Wednesday 22 August 2018

One Year of Yoga



            This past September 2017, I began on the journey of training to become a yoga teacher. My reasons were in part searching for answers to questions I had, and another part being a potential avenue to a career change. My background is in engineering, yet my free time centers on learning herbalism, working with Reiki, among many other areas of personal growth. Yoga teacher training seemed like a logical next step. I liked yoga as a student, so why not take the leap and get the certification to teach yoga?

            When I signed up for teacher training, I expected the actual yoga poses/postures to be straight forward. I could perform most of the poses as a student decently enough, so teaching shouldn’t be that far of a stretch. What I discovered as the most difficult part was communicating how to do a pose to an audience. The communicating of instructions, the forming of sentences that made sense, the actual art of teaching. Performing the pose was no issue at all, but telling someone how to do the pose, now that was and still is very much a challenge.

            With signing up for this two year teacher trainer course, my interest mainly fell for the mental, emotional, and spiritual aspects of yoga. I was here to learn and experience all that I could. The philosophy class became what I looked forward to every month. The debates and discussions around yoga, around lovingkindness, compassion, joy, and other topics fueled my wanting and yearning to learn about the depths of yoga. These depths of yoga, these emotional, mental, and spiritual aspects, in my opinion give insight to the truth behind people, their actions, and their true nature, and more so, the truth about oneself. These debates raised more questions for me, more uncertainty regarding my plan for myself. More self-doubt as to who I really was. What defined me as me, and what I really and truly wanted for myself out of this life.

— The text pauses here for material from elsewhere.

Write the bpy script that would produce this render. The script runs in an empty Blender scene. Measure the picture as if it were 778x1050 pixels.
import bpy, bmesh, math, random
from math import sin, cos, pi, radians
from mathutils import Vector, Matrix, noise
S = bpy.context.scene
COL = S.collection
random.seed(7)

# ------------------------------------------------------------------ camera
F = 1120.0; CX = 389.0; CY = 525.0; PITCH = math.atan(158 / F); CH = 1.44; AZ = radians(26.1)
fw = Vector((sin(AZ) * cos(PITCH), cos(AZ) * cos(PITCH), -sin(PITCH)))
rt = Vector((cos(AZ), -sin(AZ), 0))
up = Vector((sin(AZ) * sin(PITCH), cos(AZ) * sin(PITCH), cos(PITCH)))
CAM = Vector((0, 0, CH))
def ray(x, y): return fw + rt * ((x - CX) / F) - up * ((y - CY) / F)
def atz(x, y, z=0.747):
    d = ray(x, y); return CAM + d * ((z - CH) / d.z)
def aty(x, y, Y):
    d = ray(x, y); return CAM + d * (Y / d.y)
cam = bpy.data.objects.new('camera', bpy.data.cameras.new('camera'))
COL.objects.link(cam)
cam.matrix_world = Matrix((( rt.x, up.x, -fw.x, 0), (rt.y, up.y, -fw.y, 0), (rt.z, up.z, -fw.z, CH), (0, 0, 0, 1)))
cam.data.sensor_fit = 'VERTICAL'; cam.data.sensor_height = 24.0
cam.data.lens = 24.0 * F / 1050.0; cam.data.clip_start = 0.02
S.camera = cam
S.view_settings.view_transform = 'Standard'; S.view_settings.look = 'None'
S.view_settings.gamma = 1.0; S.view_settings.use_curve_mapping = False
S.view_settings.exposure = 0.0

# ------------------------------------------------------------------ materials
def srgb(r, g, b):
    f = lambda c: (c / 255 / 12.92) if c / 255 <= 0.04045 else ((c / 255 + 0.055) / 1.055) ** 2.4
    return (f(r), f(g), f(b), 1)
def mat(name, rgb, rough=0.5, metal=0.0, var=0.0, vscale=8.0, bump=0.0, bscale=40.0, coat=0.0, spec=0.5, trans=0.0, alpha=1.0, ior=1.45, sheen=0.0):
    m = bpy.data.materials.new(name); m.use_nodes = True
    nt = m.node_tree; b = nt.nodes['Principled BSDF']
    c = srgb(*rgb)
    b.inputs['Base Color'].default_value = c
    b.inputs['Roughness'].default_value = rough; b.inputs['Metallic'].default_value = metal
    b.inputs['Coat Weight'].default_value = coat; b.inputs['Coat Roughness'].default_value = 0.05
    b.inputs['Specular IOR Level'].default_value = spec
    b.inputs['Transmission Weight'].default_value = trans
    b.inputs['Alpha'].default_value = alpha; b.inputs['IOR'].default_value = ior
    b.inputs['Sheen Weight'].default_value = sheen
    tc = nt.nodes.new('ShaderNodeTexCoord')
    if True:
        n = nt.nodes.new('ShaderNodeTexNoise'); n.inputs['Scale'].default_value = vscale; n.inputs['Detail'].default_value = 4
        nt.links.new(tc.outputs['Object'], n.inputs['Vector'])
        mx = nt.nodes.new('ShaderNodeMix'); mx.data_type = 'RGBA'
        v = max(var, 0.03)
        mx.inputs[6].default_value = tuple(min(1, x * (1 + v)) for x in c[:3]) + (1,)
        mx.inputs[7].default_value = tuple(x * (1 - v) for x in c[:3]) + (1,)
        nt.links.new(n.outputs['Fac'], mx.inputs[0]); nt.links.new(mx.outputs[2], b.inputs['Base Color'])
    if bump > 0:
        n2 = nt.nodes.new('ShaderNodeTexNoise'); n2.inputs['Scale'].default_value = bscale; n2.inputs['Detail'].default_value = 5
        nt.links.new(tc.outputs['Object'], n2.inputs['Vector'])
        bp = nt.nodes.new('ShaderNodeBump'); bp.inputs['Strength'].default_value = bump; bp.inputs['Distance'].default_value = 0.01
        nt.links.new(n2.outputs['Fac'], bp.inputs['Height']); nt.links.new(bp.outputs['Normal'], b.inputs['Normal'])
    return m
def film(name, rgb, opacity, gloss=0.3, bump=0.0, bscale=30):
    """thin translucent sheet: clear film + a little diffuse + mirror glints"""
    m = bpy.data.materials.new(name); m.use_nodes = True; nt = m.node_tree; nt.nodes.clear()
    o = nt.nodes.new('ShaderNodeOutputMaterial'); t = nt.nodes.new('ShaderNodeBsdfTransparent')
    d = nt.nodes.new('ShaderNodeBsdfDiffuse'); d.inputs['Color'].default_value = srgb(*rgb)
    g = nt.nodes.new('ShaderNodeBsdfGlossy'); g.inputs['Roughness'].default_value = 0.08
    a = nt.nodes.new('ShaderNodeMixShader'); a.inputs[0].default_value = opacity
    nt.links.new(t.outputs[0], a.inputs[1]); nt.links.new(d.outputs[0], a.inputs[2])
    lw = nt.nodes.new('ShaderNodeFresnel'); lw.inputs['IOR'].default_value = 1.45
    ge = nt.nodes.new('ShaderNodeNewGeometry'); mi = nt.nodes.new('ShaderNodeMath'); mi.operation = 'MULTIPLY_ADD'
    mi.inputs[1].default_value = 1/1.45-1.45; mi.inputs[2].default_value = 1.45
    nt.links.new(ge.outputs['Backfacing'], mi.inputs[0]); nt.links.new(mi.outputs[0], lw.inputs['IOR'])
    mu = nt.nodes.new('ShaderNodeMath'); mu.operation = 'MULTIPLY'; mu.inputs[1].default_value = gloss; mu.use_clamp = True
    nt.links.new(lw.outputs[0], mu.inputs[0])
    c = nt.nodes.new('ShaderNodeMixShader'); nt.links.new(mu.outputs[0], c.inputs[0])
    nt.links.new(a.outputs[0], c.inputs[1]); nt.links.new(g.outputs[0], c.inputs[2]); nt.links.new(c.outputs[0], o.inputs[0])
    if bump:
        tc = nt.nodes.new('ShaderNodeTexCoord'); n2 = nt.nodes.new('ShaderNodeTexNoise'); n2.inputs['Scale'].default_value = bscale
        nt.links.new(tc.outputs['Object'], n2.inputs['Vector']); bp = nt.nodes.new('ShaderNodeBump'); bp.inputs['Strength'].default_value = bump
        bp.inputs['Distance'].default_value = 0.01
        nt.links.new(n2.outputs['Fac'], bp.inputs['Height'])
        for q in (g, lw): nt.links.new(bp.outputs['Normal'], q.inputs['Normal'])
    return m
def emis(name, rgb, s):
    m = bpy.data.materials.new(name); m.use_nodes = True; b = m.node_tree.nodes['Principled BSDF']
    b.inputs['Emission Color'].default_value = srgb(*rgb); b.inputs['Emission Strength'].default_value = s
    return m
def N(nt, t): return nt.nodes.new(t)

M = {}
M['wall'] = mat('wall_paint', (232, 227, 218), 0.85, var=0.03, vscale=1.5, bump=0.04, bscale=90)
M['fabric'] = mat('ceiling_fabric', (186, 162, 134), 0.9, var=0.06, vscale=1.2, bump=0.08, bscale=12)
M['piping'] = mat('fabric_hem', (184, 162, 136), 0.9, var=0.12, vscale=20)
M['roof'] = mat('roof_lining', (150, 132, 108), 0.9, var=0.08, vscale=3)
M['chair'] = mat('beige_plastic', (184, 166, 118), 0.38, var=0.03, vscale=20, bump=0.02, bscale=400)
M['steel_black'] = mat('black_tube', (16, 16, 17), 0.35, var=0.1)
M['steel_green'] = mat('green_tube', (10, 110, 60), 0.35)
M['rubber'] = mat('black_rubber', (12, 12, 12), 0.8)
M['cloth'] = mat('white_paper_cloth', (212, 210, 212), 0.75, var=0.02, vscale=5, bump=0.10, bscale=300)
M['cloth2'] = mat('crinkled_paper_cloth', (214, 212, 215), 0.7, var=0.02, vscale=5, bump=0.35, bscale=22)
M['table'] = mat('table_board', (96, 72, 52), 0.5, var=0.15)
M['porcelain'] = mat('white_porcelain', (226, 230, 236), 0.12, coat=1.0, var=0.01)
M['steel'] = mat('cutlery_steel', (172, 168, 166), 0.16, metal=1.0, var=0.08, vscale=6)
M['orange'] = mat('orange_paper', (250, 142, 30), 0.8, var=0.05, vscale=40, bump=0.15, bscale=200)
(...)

            I am still trying to figure a lot of that out, but yoga gave rise to that creative destruction of my perceptions. Yoga created the opportunity for personal growth in the way I wanted it to, not through the physical pose and posture part, but through the mindful, deeper, more meaningful part in my opinion, being that of self-reflection. This act of self-reflection while difficult, gave me the chance and insight to dive deep into much of what drives and makes me, me.

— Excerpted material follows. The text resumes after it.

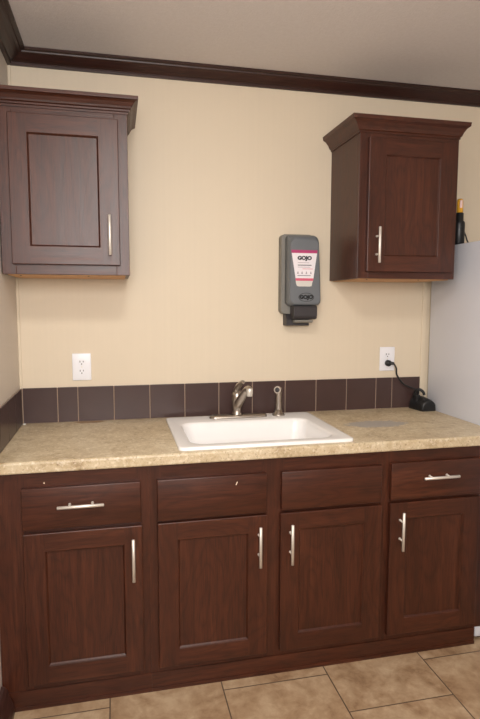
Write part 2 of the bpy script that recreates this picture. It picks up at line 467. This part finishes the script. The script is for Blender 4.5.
# ------------------------------------------------------------------ faucet and sprayer
FX, FY = .951, -.115
fa = thing('faucet', 'brushed nickel single-lever faucet at the back of the sink', 'faucet', (FX, FY, zr+.0005))
b = MB()
def stad(i, z): return rrect(.822+i, 1.094-i, FY-.028+i, FY+.028-i, .0275-i*.9, z)
zz = zr+.0008
b.loft([stad(0, zz), stad(0, zz+.004), stad(.002, zz+.008), stad(.006, zz+.0115), stad(.012, zz+.013)], nickel)
b.build('deck_plate', fa)
b = MB(); b.lathe((FX, FY, zz+.012), [(.024, 0), (.024, .005), (.020, .010), (.0185, .02), (.020, .04), (.0225, .065), (.0235, .085), (.022, .098), (.016, .107), (.006, .111)], nickel, n=28)
b.build('faucet_body', fa)
b = MB()
sp_ = smooth_path([(FX+.002, FY-.004, .985), (FX+.008, FY-.035, 1.012), (FX+.015, FY-.072, 1.045), (FX+.021, FY-.108, 1.070), (FX+.024, FY-.130, 1.077), (FX+.026, FY-.143, 1.072)], 6)
b.tube(sp_, [.020-.0072*i/(len(sp_)-1) for i in range(len(sp_))], nickel, 18)
b.build('spout', fa)
b = MB(); b.lathe((FX+.0255, FY-.140, 1.083), [(.006, 0), (.0135, .003), (.0145, .008), (.0145, .026), (.0125, .029), (.0125, .036), (.010, .037)], steel, (0, -.08, -1), 22)
b.build('aerator', fa)
b = MB()
lv = smooth_path([(FX-.001, FY+.004, 1.040), (FX+.0, FY-.010, 1.064), (FX+.004, FY-.035, 1.082), (FX+.009, FY-.062, 1.096), (FX+.012, FY-.078, 1.101)], 5)
b.tube(lv, [.019, .018, .017, .016, .015]+[.0145-.006*i/(len(lv)-6) for i in range(len(lv)-5)], nickel, 16)
b.build('lever', fa)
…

As I look back on the past 10 months, I see the transformation I went through. I see the knowledge I gained. I see my change. I don’t think any of my life questions have been answered as a result of this yoga journey so far, I think I have even more questions now that require answers. Maybe though, that is the point of yoga for me personally. Not a method or a way to finding solutions, but path to more questioning, a path of learning, a path of continual growth. A path of seeking.